Oh its on now WE WIN
Looks like I'm going to the clincher!!! w00t!!! I'll take the camera, I have a good feeling..... How about Blanton???
Zet, here is a link with some info on the origin of the name "World Series". To answer your question, there have been many Polish American baseball stars, like Greg Luzinski, known as "The Bull" ! lol He owns a barbeque pit at the Philly stadium now
http://www.thebullbbq.com/home/ , its pretty good and they sell kielbasa sandwiches called Bulldogs, and Polish Dill pickles.
http://en.wikipedia.org/wiki/World_SeriesInternational impact, and explanation of the term "World" Series
The title of this championship may seem odd to some readers from countries where baseball is not a major sport (or even where it is), because the "World" Series is confined to the champions of two baseball leagues that currently operate only in the United States and Canada.
The explanation is that when the term "World's Championship Series" was first used in the 1880s, baseball at a highly-skilled level was almost exclusively confined to North America, especially the United States. Thus it was understood that the winner of the major league championship was the best baseball team in the world. The title of this event was soon shortened to "World's Series" and later to "World Series". "The Series", by itself, capitalized, is understood to mean "The World Series", in the appropriate context.
The United States, Canada and Mexico (Liga Mexicana de Beisbol, established 1925) continued to be the only professional baseball countries until some decades into the 20th century. The first Japanese professional baseball efforts began in 1920. The current Japanese leagues date from the late 1940s. Various Latin American leagues also formed around that time.

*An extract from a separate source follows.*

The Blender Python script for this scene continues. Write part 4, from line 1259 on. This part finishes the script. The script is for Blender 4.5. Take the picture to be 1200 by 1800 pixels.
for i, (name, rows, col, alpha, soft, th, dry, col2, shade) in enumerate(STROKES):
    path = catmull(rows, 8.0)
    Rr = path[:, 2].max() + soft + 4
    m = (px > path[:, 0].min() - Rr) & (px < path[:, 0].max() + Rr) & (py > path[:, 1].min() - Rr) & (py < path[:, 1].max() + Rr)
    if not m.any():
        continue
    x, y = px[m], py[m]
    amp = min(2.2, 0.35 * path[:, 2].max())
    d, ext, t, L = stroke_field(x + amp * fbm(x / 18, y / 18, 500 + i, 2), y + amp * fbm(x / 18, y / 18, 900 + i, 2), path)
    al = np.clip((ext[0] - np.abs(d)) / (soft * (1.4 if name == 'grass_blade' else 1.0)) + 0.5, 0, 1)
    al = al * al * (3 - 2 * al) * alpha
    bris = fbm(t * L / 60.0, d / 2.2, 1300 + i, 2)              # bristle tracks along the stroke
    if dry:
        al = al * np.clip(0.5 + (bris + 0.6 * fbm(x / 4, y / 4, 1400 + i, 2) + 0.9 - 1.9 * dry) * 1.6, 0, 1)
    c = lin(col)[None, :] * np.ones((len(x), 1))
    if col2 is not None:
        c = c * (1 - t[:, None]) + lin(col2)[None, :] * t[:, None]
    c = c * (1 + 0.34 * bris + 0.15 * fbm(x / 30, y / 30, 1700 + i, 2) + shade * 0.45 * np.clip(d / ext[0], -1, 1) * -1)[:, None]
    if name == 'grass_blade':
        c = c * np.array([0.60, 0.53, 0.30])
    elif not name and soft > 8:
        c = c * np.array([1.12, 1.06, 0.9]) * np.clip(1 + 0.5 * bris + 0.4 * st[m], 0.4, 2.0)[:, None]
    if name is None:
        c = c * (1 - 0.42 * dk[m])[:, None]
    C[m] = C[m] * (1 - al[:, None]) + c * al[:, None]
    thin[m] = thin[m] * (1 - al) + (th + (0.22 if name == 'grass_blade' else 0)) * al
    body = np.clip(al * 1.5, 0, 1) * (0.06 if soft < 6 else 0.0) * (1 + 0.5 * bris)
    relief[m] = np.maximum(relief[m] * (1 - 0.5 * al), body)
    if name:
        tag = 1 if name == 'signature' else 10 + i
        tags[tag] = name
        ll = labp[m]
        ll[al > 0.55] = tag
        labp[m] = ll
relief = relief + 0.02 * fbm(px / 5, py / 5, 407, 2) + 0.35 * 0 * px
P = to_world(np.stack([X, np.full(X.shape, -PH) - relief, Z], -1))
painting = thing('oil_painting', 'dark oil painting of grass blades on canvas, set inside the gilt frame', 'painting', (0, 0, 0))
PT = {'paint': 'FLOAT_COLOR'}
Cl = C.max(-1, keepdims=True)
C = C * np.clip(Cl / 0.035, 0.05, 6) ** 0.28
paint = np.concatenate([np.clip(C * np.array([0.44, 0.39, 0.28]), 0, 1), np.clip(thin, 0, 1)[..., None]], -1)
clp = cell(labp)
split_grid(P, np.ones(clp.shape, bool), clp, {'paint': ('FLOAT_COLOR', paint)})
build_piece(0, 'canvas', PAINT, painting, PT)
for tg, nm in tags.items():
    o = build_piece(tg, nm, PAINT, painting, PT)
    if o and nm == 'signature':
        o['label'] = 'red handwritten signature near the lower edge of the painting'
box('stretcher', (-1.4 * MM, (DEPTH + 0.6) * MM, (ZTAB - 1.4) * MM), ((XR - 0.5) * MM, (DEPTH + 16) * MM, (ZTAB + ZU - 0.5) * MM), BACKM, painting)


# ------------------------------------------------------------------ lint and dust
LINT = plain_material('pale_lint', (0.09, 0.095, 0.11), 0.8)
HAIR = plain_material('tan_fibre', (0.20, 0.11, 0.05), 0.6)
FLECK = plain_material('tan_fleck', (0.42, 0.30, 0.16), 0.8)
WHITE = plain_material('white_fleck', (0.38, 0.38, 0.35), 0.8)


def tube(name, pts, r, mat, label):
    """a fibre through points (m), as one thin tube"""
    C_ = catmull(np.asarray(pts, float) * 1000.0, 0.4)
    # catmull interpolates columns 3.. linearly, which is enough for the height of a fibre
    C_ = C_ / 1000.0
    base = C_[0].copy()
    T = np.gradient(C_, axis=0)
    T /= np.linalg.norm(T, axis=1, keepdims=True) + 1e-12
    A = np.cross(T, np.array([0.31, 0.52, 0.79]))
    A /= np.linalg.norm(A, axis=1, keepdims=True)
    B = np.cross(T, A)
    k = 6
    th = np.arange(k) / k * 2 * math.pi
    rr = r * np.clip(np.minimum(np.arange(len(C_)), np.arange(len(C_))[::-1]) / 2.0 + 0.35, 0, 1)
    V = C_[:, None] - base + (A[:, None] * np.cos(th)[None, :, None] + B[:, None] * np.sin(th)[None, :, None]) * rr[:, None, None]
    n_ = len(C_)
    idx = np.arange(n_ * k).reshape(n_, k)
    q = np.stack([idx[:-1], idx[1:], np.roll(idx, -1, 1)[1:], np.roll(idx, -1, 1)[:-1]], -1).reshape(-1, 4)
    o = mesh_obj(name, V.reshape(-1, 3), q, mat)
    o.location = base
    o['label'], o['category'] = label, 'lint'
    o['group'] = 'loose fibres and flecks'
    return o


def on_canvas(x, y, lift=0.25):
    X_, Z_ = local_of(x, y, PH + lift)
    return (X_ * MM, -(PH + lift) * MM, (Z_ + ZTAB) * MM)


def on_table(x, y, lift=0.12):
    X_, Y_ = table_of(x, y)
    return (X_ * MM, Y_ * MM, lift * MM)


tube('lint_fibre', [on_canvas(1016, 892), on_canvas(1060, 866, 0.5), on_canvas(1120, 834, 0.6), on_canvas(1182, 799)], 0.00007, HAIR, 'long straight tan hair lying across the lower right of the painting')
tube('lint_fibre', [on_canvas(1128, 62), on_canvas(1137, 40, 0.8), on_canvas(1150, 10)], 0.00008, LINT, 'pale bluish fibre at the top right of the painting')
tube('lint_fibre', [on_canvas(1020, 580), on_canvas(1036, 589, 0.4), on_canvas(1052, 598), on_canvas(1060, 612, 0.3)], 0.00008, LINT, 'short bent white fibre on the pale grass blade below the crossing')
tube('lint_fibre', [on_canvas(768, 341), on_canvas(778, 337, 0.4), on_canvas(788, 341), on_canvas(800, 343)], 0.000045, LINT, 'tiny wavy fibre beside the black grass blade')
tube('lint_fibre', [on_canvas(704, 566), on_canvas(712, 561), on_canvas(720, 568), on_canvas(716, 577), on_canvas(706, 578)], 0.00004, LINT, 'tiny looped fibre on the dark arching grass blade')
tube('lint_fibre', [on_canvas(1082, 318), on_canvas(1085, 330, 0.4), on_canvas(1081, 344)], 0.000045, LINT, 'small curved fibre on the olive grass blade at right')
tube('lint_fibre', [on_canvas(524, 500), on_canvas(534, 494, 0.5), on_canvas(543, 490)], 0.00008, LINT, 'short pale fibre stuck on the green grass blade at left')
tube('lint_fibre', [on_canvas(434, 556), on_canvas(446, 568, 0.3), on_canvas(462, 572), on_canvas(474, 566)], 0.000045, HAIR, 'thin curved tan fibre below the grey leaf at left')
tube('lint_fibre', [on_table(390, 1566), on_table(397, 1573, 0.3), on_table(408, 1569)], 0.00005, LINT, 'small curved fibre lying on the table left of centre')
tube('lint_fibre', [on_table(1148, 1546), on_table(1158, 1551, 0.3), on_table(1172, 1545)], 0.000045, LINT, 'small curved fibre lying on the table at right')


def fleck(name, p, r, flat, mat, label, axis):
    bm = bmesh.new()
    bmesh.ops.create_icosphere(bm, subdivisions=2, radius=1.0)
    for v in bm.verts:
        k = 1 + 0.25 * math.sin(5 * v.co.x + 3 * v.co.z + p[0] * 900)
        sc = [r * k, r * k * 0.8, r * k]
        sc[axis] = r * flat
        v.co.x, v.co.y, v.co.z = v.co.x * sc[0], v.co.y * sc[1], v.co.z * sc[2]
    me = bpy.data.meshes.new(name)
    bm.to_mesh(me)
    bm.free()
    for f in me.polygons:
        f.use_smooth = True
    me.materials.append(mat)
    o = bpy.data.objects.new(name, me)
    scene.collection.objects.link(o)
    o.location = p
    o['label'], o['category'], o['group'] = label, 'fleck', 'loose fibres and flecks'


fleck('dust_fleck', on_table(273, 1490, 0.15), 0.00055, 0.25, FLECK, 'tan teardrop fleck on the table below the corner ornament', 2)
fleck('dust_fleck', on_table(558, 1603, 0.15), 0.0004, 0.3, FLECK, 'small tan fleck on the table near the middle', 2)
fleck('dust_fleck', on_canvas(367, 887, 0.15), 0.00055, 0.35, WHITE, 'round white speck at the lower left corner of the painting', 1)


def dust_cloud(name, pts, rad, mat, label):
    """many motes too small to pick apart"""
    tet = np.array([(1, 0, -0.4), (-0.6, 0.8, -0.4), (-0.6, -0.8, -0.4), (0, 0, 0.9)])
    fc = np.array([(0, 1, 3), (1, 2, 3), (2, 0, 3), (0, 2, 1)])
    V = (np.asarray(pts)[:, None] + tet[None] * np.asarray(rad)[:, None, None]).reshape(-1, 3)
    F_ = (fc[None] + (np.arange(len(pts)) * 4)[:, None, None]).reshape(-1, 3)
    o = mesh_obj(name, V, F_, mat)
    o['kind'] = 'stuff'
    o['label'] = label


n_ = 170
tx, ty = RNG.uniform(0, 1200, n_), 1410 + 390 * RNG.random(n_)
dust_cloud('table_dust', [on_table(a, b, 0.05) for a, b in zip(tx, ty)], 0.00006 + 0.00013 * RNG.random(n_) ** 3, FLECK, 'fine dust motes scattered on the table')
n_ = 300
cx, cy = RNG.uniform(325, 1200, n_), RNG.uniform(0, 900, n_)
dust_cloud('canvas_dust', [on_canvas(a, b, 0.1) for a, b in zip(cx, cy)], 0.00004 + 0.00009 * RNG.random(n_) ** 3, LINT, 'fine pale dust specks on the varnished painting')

By the 1990s, baseball was played at a highly skilled level in many countries, resulting in a strong international flavor to the Series, as many of the best players from the Pacific Rim, Latin America, the Caribbean, and elsewhere now play on Major League rosters. The notable exception is Cuban nationals, due to the political situation between the USA and Cuba (despite that barrier, over the years a number of Cuba's finest ballplayers have defected to the United States to play in the American professional leagues). Players from the Japanese Leagues also have a more difficult time coming to the Major Leagues because they must first play 10 years in Japan before becoming free agents. Reaching the high-income Major Leagues tends to be the goal of many of the best players around the world.
Early in 2006, Major League Baseball conducted the inaugural World Baseball Classic, to establish a "true" world's championship in the way the term is normally used for other international sports. Teams of professional players from 16 nations participated, and Japan won the first World Baseball Classic championship. Olympic baseball was instituted as a medal sport in 1992, but in 2005 the International Olympic Committee voted to eliminate baseball, and it will be off the Olympic program in 2012.
The World Series itself retains a US-oriented atmosphere. The title of the event is often presented on television as merely a "brand name" in the same sense as the "Super Bowl", and thus the term "World Series Championship" is sometimes used. However, the origin of the term lives on, as with these words of Frank Thomas in the Chicago White Sox victory celebration in 2005: "We're world's champions, baby!" At the close of the 2006 Series, Commissioner Bud Selig pronounced the St. Louis Cardinals "champions of the world". Likewise, the cover of Sports Illustrated magazine for November 6, 2006, featured Series MVP David Eckstein and was subtitled "World Champions".